Cameron McWhirter, NF ’07, on the reporting behind the book “American Gun”
Zusha Elinson and I are reporters for The Wall Street Journal. He works out of San Francisco; I work out of Atlanta. We’ve covered a lot of mass shootings — horrific events that have been traumatizing American society with sickening regularity for years now. Everyone knows the places: Sandy Hook, San Bernardino, Las Vegas, Parkland, Dayton, Highland Park, Buffalo, Uvalde … on and on. Zusha and I found ourselves calling and texting each other after yet another shooting, “Was it an AR-15?” The answer often was yes.
In 2018, we published a page-one story about how gun companies had become reliant on AR-15 sales for profits, and how sales had spiked reliably in previous years after mass shootings.
But as we dove into that story, we found ourselves over-reporting — a reflexive habit among many journalists. We became fascinated with the saga of the gun, from its Cold War origins in the 1950s to its importance in our society today as the most popular — and most despised — rifle in America.
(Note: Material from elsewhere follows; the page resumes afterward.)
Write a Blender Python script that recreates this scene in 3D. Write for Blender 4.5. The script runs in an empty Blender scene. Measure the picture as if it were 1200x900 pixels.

The tale starts with the self-taught, soft-spoken inventor, Eugene Stoner, who wanted to create a rifle for the U.S. military and its allies to combat the spread of communism. The gun was named AR-15 because it was the 15th weapon developed by ArmaLite, the small-arms developer where Stoner worked.
The saga includes the rifle’s convoluted adoption by the military involving bureaucratic intrigue, spies, and an Air Force general shooting watermelons. The military renamed its version the M16 for “model 16” and ramped up production as U.S. involvement in Vietnam increased. Notorious malfunctions of the rifle, caused by changes ordered by a Pentagon committee, caused troops to die in combat. The military tried to cover up the tragedy.
A semiautomatic version of Stoner’s rifle was sold to civilians but was unpopular for decades. However, extraordinary political battles in the 1990s helped propel AR-15 sales, and large gun makers in the 2000s marketed the rifle by appealing to buyers’ masculinity. A link developed between skyrocketing sales of the rifle and its increased use in mass shootings.
The AR-15 has become the leading symbol of our nation’s gun debate. Gun-rights advocates put its image on shirts, flags, bumper stickers, and even a brand of coffee. Gun-control advocates carry signs with an image of an AR-15 with a line through it. Its unique silhouette has become the focus of our never-ending argument about the role of firearms in our society.
Most AR-15 owners are responsible. A small number of people, however, bought their AR-15s to go to war with society through mass shootings. The same design innovations that were developed by the inventor in the 1950s to make the gun light and easy to shoot rapidly for soldiers in combat also made it easy for disturbed people — almost all of them young men with little prior knowledge of firearms — to wreak havoc everywhere people gather: schools, movie theaters, concerts, grocery stores, parades.
Covering these mass shootings is haunting. Journalists arrive to cover a tragedy and do their best, but after several days the reporters move on to the next story. After much heartache, you develop a compulsion to provide the public a clear and thorough understanding of how our country got to this place.
Zusha and I wanted to tell one important part of why these shootings were happening. We set out in 2019 to research and write “American Gun: The True Story of the AR-15.”
Over several years, we read thousands of documents at national archives, presidential libraries, universities, and research centers. We interviewed family and friends of the inventor, veterans, politicians, legislative advisors, lawyers, shooters, and, most importantly, victims of mass shootings. The result is a book about war, politics, invention, technology, society, and trauma — it’s American history for the last six decades told through a single object: the AR-15.
The result — the first social history of this gun and its impact on our country — was hard work, much harder than writing a single news story. The goal, however, was the same: to give readers a deeper understanding of this complicated world and its challenges.